>> begin Supplied data
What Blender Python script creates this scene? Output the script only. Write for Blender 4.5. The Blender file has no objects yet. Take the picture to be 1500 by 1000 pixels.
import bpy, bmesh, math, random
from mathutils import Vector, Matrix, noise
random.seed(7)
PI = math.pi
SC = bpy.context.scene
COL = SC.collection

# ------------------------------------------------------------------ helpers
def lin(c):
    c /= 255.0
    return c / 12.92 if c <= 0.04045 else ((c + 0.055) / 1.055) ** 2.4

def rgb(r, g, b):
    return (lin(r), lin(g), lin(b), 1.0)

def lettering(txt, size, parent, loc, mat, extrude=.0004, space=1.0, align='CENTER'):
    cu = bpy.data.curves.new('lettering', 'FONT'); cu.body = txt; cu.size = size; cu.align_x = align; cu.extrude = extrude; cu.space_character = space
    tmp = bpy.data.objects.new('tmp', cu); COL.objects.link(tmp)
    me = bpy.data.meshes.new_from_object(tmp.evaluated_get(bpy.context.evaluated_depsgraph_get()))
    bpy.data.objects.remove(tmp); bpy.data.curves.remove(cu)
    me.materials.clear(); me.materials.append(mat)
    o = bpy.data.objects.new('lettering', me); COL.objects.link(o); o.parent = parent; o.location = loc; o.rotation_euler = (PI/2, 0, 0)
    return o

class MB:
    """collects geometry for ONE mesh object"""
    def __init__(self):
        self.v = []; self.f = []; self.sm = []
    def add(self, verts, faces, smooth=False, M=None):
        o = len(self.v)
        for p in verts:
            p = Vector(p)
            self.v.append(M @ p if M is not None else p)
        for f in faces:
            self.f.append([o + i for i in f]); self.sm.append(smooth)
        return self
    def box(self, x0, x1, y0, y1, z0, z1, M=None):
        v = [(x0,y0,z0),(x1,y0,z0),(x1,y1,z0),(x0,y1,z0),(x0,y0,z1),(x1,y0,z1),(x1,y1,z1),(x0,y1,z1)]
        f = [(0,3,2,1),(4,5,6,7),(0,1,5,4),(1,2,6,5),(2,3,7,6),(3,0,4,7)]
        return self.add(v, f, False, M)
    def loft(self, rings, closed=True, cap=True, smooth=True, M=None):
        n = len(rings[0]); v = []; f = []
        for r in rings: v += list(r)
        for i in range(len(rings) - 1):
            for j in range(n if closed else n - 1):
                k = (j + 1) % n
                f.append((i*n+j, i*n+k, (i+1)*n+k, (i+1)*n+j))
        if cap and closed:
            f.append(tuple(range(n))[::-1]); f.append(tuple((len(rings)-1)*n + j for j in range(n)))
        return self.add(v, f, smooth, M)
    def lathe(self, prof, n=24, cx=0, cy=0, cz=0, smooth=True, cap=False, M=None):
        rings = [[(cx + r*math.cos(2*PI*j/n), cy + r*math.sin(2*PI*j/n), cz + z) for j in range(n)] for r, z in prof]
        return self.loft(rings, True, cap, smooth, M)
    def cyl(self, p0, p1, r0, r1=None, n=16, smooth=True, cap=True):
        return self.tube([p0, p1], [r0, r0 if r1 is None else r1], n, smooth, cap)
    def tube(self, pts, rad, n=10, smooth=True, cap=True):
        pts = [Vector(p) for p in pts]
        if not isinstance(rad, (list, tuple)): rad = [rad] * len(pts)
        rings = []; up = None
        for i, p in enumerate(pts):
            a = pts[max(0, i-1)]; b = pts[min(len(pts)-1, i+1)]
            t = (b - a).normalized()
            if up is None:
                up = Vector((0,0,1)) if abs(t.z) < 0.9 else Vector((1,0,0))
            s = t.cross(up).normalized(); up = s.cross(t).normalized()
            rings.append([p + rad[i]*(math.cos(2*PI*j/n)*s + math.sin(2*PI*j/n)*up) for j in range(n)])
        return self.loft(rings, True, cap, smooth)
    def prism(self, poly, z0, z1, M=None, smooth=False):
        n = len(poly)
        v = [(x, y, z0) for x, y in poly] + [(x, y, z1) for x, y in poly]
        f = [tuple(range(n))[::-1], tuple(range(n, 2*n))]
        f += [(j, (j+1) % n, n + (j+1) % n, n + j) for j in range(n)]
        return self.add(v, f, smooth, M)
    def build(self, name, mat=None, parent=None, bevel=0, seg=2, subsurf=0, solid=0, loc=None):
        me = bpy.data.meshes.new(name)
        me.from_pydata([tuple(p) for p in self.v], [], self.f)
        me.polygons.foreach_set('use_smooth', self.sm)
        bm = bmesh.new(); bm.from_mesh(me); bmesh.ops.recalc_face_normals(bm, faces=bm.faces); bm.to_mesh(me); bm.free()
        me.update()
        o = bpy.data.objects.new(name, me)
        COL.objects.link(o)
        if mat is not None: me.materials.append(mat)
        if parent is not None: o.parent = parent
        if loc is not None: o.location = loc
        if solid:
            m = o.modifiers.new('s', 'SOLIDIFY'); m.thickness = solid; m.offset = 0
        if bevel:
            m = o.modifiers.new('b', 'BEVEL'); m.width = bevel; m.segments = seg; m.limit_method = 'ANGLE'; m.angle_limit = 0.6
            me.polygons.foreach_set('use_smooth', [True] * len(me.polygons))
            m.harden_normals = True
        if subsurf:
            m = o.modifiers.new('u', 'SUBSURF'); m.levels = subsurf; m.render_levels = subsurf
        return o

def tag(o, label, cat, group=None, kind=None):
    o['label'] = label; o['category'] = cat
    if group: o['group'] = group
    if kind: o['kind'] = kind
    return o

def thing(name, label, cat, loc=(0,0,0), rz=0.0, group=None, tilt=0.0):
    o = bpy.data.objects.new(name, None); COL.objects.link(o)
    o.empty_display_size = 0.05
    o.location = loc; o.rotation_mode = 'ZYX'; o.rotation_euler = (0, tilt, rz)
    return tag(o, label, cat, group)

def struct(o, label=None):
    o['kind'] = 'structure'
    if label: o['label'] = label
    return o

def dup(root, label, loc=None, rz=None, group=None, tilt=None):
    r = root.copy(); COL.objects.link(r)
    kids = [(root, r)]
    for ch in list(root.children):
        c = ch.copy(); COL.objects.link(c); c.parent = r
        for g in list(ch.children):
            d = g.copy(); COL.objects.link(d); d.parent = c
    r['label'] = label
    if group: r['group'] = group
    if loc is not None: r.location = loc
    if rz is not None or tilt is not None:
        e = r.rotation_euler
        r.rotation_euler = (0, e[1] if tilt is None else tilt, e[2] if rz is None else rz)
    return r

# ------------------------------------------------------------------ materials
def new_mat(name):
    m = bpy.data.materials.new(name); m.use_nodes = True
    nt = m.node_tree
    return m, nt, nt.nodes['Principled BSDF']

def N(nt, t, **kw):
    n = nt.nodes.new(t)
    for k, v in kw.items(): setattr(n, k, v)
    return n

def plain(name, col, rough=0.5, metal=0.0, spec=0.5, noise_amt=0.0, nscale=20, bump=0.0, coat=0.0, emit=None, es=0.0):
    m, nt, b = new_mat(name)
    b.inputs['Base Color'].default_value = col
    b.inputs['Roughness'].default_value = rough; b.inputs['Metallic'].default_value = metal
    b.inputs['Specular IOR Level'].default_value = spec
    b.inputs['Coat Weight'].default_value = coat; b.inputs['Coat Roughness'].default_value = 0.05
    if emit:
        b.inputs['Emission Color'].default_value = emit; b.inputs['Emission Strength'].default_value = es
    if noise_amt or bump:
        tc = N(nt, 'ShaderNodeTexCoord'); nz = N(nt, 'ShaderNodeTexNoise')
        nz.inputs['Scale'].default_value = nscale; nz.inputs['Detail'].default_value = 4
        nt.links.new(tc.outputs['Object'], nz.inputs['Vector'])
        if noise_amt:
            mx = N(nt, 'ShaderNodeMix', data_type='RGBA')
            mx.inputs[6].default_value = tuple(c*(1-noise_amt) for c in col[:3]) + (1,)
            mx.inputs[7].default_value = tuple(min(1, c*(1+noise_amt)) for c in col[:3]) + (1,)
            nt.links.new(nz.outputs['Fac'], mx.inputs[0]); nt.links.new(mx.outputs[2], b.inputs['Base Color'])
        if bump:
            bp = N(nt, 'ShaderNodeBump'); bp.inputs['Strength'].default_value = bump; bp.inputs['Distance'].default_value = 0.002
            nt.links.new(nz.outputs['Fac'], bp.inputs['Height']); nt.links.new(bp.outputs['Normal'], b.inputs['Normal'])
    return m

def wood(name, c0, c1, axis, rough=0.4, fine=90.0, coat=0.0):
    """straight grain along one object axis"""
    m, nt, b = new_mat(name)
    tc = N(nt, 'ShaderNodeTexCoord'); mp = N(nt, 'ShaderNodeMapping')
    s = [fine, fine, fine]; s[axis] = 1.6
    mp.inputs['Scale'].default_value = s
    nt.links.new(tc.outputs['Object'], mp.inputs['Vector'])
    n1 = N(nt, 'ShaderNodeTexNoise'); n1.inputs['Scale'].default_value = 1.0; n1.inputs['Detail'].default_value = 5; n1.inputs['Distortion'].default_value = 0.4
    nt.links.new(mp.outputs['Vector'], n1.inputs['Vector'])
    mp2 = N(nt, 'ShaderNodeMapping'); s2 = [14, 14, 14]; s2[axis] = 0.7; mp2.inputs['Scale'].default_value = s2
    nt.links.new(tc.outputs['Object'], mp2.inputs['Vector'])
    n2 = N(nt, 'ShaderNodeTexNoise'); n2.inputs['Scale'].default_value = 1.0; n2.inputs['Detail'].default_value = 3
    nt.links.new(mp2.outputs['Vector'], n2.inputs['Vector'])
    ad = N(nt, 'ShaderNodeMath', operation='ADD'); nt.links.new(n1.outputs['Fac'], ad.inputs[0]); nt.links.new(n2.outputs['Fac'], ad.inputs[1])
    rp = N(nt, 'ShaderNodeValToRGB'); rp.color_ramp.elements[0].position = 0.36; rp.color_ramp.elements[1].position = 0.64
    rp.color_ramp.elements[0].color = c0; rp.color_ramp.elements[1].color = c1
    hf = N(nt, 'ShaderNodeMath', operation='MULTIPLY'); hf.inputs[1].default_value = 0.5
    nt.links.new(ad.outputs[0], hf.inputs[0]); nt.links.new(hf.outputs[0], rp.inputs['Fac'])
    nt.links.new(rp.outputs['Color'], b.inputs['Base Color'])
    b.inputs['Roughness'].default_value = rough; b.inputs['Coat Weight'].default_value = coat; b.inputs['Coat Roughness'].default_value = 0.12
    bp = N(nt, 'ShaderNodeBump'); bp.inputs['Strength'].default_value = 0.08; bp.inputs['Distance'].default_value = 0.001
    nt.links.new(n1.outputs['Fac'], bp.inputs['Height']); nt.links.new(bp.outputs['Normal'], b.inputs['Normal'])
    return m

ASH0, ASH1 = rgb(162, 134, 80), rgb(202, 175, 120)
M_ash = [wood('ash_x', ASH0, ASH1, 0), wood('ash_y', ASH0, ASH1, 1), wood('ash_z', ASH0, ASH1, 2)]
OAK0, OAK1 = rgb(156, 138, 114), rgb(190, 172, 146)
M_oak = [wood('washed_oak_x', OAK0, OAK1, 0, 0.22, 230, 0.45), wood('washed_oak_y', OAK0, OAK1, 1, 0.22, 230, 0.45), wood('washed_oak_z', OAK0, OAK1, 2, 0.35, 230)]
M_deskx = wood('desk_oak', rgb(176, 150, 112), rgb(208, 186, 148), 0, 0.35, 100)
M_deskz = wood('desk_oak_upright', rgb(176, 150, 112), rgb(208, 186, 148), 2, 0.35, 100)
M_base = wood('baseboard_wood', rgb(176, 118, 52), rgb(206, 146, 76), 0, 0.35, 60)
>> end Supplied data
Copy the lines from the start of the data verbatim, stopping after the line containing "COL = SC.collection".

What Blender Python script creates this scene? Output the script only. Write for Blender 4.5. The Blender file has no objects yet. Take the picture to be 1500 by 1000 pixels.
import bpy, bmesh, math, random
from mathutils import Vector, Matrix, noise
random.seed(7)
PI = math.pi
SC = bpy.context.scene
COL = SC.collection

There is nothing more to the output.